'Two Rights of Free Speech' (Cornell Legal Studies Research Paper No. 6-37) by Andrei Marmor
argues that
the right to freedom of expression is not a single right, complex as it may be, but spans two separate rights that I label the right to speak and the right to hear. Roughly, the right to speak stands for the right of a person to express freely whatever they wish to communicate to some other persons or to the public at large. The right to hear stands for the right to have free and unfettered access to any kind of content that has been communicated by others. The right to speak and the right to hear are two separate rights, grounded in different kinds of interests. Choice and control are central aspects of the right to speak and much less central to the right to hear. I try to show that this division of rights and their respective rationales can be utilized to explain how we think about some of the limits of the right to freedom of expression, particularly in the context of conflicts between the right to speak and the right to hear, conflicts that are rather pervasive. I also argue, though perhaps less conclusively, that in thinking about the limits of freedom of expression, an exclusive focus on the harm principle would be misguided. There is no reason to deny that speech is often harmful, sometimes very much so, but the prevention of harm is not sufficient to justify legal prohibition, at least not in this case.

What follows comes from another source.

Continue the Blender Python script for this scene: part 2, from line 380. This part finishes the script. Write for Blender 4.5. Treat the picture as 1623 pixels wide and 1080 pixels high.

'Just Relationships' by Hanoch Dagan and Avihay Dorfman in (2016) 116(6)
Columbia Law Review comments
Scholars traditionally conceptualize private law around a commitment to the values of formal freedom and equality. Critics of the traditional view (including lawyer-economists) dispute the significance of a distinction between public and private law, construing private law as merely one form of public regulation. Both positions are flawed. The traditional position is conceptually misguided and normatively disappointing; the critical position confuses a justified rejection of private law libertarianism with a wholesale dismissal of the idea of a private law, thus denying private law’s inherent value.
This Article seeks to break the impasse between these two positions by offering an innovative account of the values that should, and to some extent already do, underlie the law of interpersonal interactions among private individuals in a liberal state. Rather than succumbing to the unappealing adherence to formal freedom and equality, private law should openly embrace the liberal commitment to self-determination and substantive equality. A liberal private law establishes frameworks of respectful interaction conducive to self-determining individuals. These frameworks are indispensable for a society in which individuals recognize each other as genuinely free and equal agents.